The Sundays—Reading, Writing, and Arithmatic
I listened to them obsessively back in '93 and '94 when I finally purchased their first album. The vocalization of Harriet Wheeler combined with David Gavurin's layered guitar riffs are to me the quintessence of urban living and the melancholia that results from relationship angst. They inspired some way cool web sites too.

Kate Bush—Hounds of Love
Ever since Running Up That Hill first appeared on MTV, I was hooked. Kate is a goddess and someday I will own all her albums and not just The Whole Story.

Yo-yo MaSoul of the Tango: The Music of Astor Piazzola
Tango, tango, tango! I remember coming across his work first on an album by the Kronos Quartet and thinking I had discovered the meaning behind the movie Kiss of the Spiderwoman. Yo-yo Ma makes Piazzola's melodies come alive and weave their magic in such a subtle passionate way that you will have your breath taken out of you before you realize that you are listening to one of Argentina's greatest composers.

Deep Forest
Okay, I know this is "world-beat-techno-trance-mainstream" schlock but it is: Still cool listening even after all these years...spawned all sorts of similar sounding cool "bands" like Enigma.

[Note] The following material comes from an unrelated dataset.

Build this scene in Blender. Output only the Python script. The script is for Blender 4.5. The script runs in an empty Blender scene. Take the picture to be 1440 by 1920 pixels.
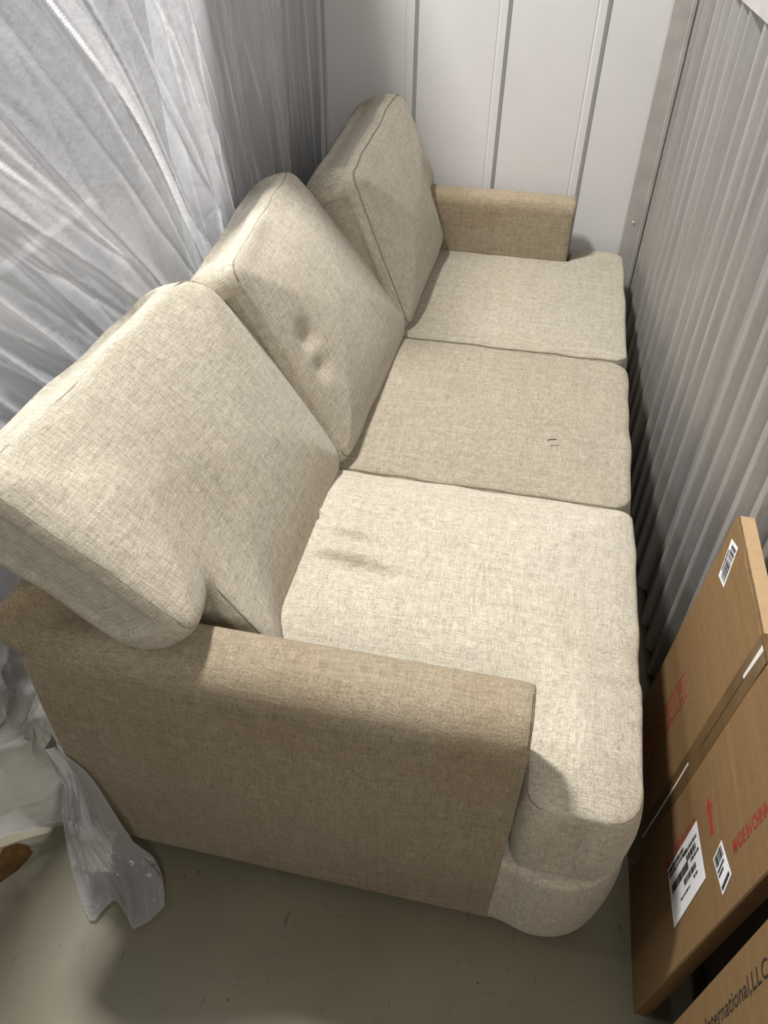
import bpy, bmesh, math, random
import numpy as np
from mathutils import Vector, Matrix

random.seed(4)
RNG = np.random.default_rng(4)
scene = bpy.context.scene
COL = scene.collection

# ------------------------------------------------------------------ camera
cam_d = bpy.data.cameras.new('camera')
cam = bpy.data.objects.new('camera', cam_d)
COL.objects.link(cam)
CAM_POS = Vector((0.651, -0.563, 1.5017))
YAW, PITCH, ROLL, FPX = -0.2015, 0.7401, 0.0145, 1452.0
fwd = Vector((math.sin(YAW) * math.cos(PITCH), math.cos(YAW) * math.cos(PITCH), -math.sin(PITCH)))
rgt = fwd.cross(Vector((0, 0, 1))).normalized()
upv = rgt.cross(fwd)
r2 = rgt * math.cos(ROLL) + upv * math.sin(ROLL)
u2 = -rgt * math.sin(ROLL) + upv * math.cos(ROLL)
m = Matrix((r2, u2, -fwd)).transposed().to_4x4()
m.translation = CAM_POS
cam.matrix_world = m
cam_d.sensor_fit = 'VERTICAL'
cam_d.sensor_height = 36.0
cam_d.lens = FPX / 1920.0 * 36.0
cam_d.clip_start = 0.02
scene.camera = cam

# ------------------------------------------------------------------ light and exposure
scene.view_settings.view_transform = 'Standard'
scene.view_settings.look = 'None'
scene.view_settings.gamma = 1.0
scene.view_settings.exposure = 0.0
scene.view_settings.use_curve_mapping = False

world = bpy.data.worlds.new('storage_hall_air')
scene.world = world
world.use_nodes = True
world.node_tree.nodes['Background'].inputs[0].default_value = (1.0, 0.96, 0.88, 1)
world.node_tree.nodes['Background'].inputs[1].default_value = 0.055


def area(name, loc, target, sx, sy, power, color):
    d = bpy.data.lights.new(name, 'AREA')
    d.shape = 'RECTANGLE'
    d.size, d.size_y = sx, sy
    d.energy = power
    d.color = color
    o = bpy.data.objects.new(name, d)
    COL.objects.link(o)
    o.location = loc
    o.rotation_euler = (Vector(target) - Vector(loc)).to_track_quat('-Z', 'Y').to_euler()
    return o


# ceiling fixture above the partition, and an added lamp that backlights the sheet
area('ceiling_lamp', (-0.60, 1.08, 3.3), (0.3, 0.8, 0.3), 0.22, 0.28, 137, (1.0, 0.965, 0.92))
area('sheet_backlight', (-2.0, 0.1, 2.9), (-0.2, 0.5, 0.9), 0.7, 0.7, 64, (0.93, 0.95, 1.0))


area('corridor_fill', (0.85, -1.5, 2.0), (0.2, 0.4, 0.5), 0.7, 0.6, 17, (1.0, 0.95, 0.88))  # added soft fill behind the camera for the near-facing sides


# ------------------------------------------------------------------ material helpers
class NT:
    def __init__(self, name):
        self.mat = bpy.data.materials.new(name)
        self.mat.use_nodes = True
        self.t = self.mat.node_tree
        self.t.nodes.clear()
        self.out = self.n('ShaderNodeOutputMaterial')

    def n(self, kind, **kw):
        nd = self.t.nodes.new(kind)
        for k, v in kw.items():
            setattr(nd, k, v)
        return nd

    def link(self, a, b):
        self.t.links.new(a, b)

    def coords(self, scale=(1, 1, 1), attr=None, rot=(0, 0, 0)):
        if attr:
            src = self.n('ShaderNodeAttribute', attribute_name=attr).outputs['Vector']
        else:
            src = self.n('ShaderNodeTexCoord').outputs['Object']
        mp = self.n('ShaderNodeMapping')
        mp.inputs['Scale'].default_value = scale
        mp.inputs['Rotation'].default_value = rot
        self.link(src, mp.inputs['Vector'])
        return mp.outputs['Vector']

    def noise(self, vec, scale=1.0, detail=2.0, rough=0.5):
        nd = self.n('ShaderNodeTexNoise')
        nd.inputs['Scale'].default_value = scale
        nd.inputs['Detail'].default_value = detail
        nd.inputs['Roughness'].default_value = rough
        self.link(vec, nd.inputs['Vector'])
        return nd.outputs['Fac']

    def ramp(self, fac, stops):
        nd = self.n('ShaderNodeValToRGB')
        cr = nd.color_ramp
        while len(cr.elements) < len(stops):
            cr.elements.new(0.5)
        for e, (p, c) in zip(cr.elements, stops):
            e.position = p
            e.color = c if len(c) == 4 else (*c, 1)
        self.link(fac, nd.inputs['Fac'])
        return nd.outputs['Color']

    def math(self, op, a, b=None):
        nd = self.n('ShaderNodeMath', operation=op)
        for i, v in enumerate((a, b)):
            if v is None:
                continue
            if isinstance(v, (int, float)):
                nd.inputs[i].default_value = v
            else:
                self.link(v, nd.inputs[i])
        return nd.outputs[0]

    def mix(self, fac, a, b, blend='MIX'):
        nd = self.n('ShaderNodeMix', data_type='RGBA', blend_type=blend)
        for sock, v in ((nd.inputs[0], fac), (nd.inputs[6], a), (nd.inputs[7], b)):
            if isinstance(v, (int, float)):
                sock.default_value = v
            elif isinstance(v, tuple):
                sock.default_value = v if len(v) == 4 else (*v, 1)
            else:
                self.link(v, sock)
        return nd.outputs[2]

    def bump(self, h, strength=0.3, dist=0.001):
        nd = self.n('ShaderNodeBump')
        nd.inputs['Strength'].default_value = strength
        nd.inputs['Distance'].default_value = dist
        self.link(h, nd.inputs['Height'])
        return nd.outputs['Normal']

    def principled(self, color, rough=0.6, metal=0.0, normal=None, spec=0.5, sheen=0.0):
        b = self.n('ShaderNodeBsdfPrincipled')
        for key, v in (('Base Color', color), ('Roughness', rough), ('Metallic', metal)):
            if isinstance(v, (int, float)):
                b.inputs[key].default_value = v
            elif isinstance(v, tuple):
                b.inputs[key].default_value = (*v, 1) if len(v) == 3 else v
            else:
                self.link(v, b.inputs[key])
        b.inputs['Specular IOR Level'].default_value = spec
        b.inputs['Sheen Weight'].default_value = sheen
        if normal is not None:
            self.link(normal, b.inputs['Normal'])
        self.link(b.outputs[0], self.out.inputs['Surface'])
        return b


def fabric(name, worn=0.0, specks=0.0, tint=(1.0, 1.0, 1.0)):
    q = NT(name)
    a = q.noise(q.coords((45, 420, 420), 'loc'), 1, 2.5, 0.6)
    b = q.noise(q.coords((420, 45, 420), 'loc'), 1, 2.5, 0.6)
    c = q.noise(q.coords((420, 420, 45), 'loc'), 1, 2.5, 0.6)
    fine = q.noise(q.coords((700, 700, 700), 'loc'), 1, 1.0, 0.5)
    s1 = q.noise(q.coords((5, 90, 90), 'loc'), 1, 3, 0.6)
    s2 = q.noise(q.coords((90, 5, 90), 'loc'), 1, 3, 0.6)
    s3 = q.noise(q.coords((90, 90, 5), 'loc'), 1, 3, 0.6)
    thread = q.math('MULTIPLY', q.math('ADD', q.math('ADD', a, b), q.math('ADD', c, fine)), 0.25)
    slub = q.math('MULTIPLY', q.math('ADD', q.math('ADD', s1, s2), s3), 0.3333)
    tot = q.math('ADD', q.math('MULTIPLY', thread, 0.80), q.math('MULTIPLY', slub, 0.20))
    col = q.ramp(tot, [(0.40, (0.285, 0.255, 0.20)), (0.5, (0.465, 0.427, 0.35)), (0.60, (0.66, 0.615, 0.52))])
    big = q.noise(q.coords((3.2, 3.2, 5.0), 'loc'), 1, 3, 0.55)
    stain = q.ramp(big, [(0.45, (0, 0, 0)), (0.68, (1, 1, 1))])
    col = q.mix(q.math('MULTIPLY', stain, 0.12 + 0.45 * worn), col, q.mix(1.0, col, (0.80, 0.68, 0.52), 'MULTIPLY'))
    if worn:
        col = q.mix(worn * 1.1, col, q.mix(1.0, col, (0.54, 0.47, 0.375), 'MULTIPLY'))
    if specks:
        v = q.n('ShaderNodeTexVoronoi')
        v.inputs['Scale'].default_value = 95
        q.link(q.coords((1, 1, 1), 'loc'), v.inputs['Vector'])
        dot = q.ramp(v.outputs['Distance'], [(0.12, (1, 1, 1)), (0.24, (0, 0, 0))])
        gate = q.ramp(q.noise(q.coords((9, 9, 9), 'loc'), 1, 2), [(0.42, (0, 0, 0)), (0.6, (1, 1, 1))])
        col = q.mix(q.math('MULTIPLY', q.math('MULTIPLY', dot, gate), specks), col, (0.16, 0.13, 0.10))
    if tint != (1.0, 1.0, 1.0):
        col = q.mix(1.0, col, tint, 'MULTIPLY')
    nrm = q.bump(thread, 0.55, 0.0022)
    q.principled(col, 0.92, 0, nrm, 0.12, 0.12)
    return q.mat


M_FAB = fabric('beige_linen')
M_FAB_WORN = fabric('worn_beige_linen', 0.75)
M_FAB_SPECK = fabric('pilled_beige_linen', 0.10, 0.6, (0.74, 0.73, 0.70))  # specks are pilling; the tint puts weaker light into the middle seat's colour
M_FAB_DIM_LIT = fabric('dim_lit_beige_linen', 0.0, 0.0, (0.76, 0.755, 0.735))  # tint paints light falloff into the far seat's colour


def plain(name, color, rough=0.6, metal=0.0, spec=0.5, var=0.08, scale=30, bump=0.0):
    q = NT(name)
    nz = q.noise(q.coords((scale,) * 3), 1, 4, 0.6)
    lo = tuple(c * (1 - var) for c in color)
    hi = tuple(min(1, c * (1 + var)) for c in color)
    col = q.ramp(nz, [(0.3, lo), (0.7, hi)])
    q.principled(col, rough, metal, q.bump(nz, bump, 0.002) if bump else None, spec)
    return q.mat


M_SEAM = plain('seam_thread', (0.25, 0.22, 0.165), 0.9, 0, 0.1)
M_WALL = plain('white_steel_panel', (0.66, 0.66, 0.665), 0.5, 0, 0.35, 0.025, 9)
M_GALV_TRIM = plain('dull_galvanised_trim', (0.42, 0.40, 0.385), 0.5, 0.15, 0.5, 0.12, 14)
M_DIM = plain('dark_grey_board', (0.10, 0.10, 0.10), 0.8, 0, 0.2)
M_GAP = plain('dark_gap', (0.03, 0.03, 0.03), 0.9)
M_RED = plain('red_ink', (0.27, 0.035, 0.03), 0.8, 0, 0.2, 0.2, 120)
M_BLACK = plain('black_ink', (0.03, 0.028, 0.026), 0.8, 0, 0.2)
M_PAPER = plain('white_label_paper', (0.72, 0.72, 0.74), 0.55, 0, 0.4, 0.03)
M_FOOT = plain('dark_wood_foot', (0.05, 0.035, 0.025), 0.6)
M_SCRAP = plain('torn_brown_kraft', (0.085, 0.042, 0.012), 0.85, 0, 0.2, 0.3, 40)
M_DULL_WHITE = plain('dull_white', (0.62, 0.60, 0.56), 0.5)


def corrugated_mat():
    q = NT('galvanised_corrugated_steel')
    a = q.noise(q.coords((40, 40, 2.5)), 1, 4, 0.6)
    b = q.noise(q.coords((260, 260, 60)), 1, 2, 0.6)
    t = q.math('ADD', q.math('MULTIPLY', a, 0.7), q.math('MULTIPLY', b, 0.3))
    col = q.ramp(t, [(0.3, (0.25, 0.24, 0.23)), (0.7, (0.38, 0.365, 0.35))])
    q.principled(col, 0.42, 0.35, q.bump(b, 0.08, 0.001), 0.5)
    return q.mat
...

Hey! They have a great web site. If only I could find that URL!

Malcolm Mclaren's Paris
I am told he stole all the tunes shamelessly from Frenchmen, and even though the poetry is really cheesy, this is an incredible album.

Dead Can Dance—The Serpent's Egg, Spiritchaser
Need I say more?

ZBS—Ruby, the Galactic Gumshoe
The best radio drama on the net.

—March 9, 1999

Monday, August 20, 2001

Since the Seattle Public Library has moved into their temporary Annex at the new Convention Center Expansion, I've been making regular visits to loan CDs. The selection is limited, but I've managed to come up with one or two gems: a recording of Carmina Burana, the debut of Girl with 100 Heads (personally knew Scott, the lead singer several years ago when he recorded the album), Mozart piano concertos.

I've also been hanging out on Aimster downloading new music that I want to own. Recently my attention was brought to Alison Goldfrapp, a young woman with an exquisite vocal range and style who recorded Human with collaborator Will Gregory. While online a short while ago, a person who was downloading some Elliott Smith started up a chat with me and raved about Rufus Wainwright. They listed off a handful of songs that they felt epitomized his talent, “Chocolate milk and Cigarettes”, being one of them. I was hooked the instant I heard these lyrics: “…Everything it seems I like’s a little bit stronger/ A little bit thicker, a little bit harmful for me…”

Rufus, Rufus, Rufus...I think I am in love. His lyrics speak to an identity that I've been attempting to create for myself and now, seeing him casually write songs to that end I am convinced that the only way I can claim that for myself is to go out and buy a guitar and become a pop singer. It helps that he is Canadian, queer and a "One Man Guy", which is to say that he's his own person. You have to love a man who can craft a lyric like "And you will believe in love / And all that it’s supposed to be / But just until the fish start to smell / And you’re struck down by a hammer..." Shades of my idol Joe Orton's death. I wonder if it is intentional. Rufus's lyrics make me want to believe..."clap your hands if you believe in fairies." *clap, clap*

Bumbershoot is coming up and Mr. Wainwright will be playing in the Opera House Sunday night...I am thinking of attending just so I can play out my sycophant fantasy. He also is opening for Tori Amos in September, I am told by a friend. It would be sensible to attend that and be assured a seat…hmmmm.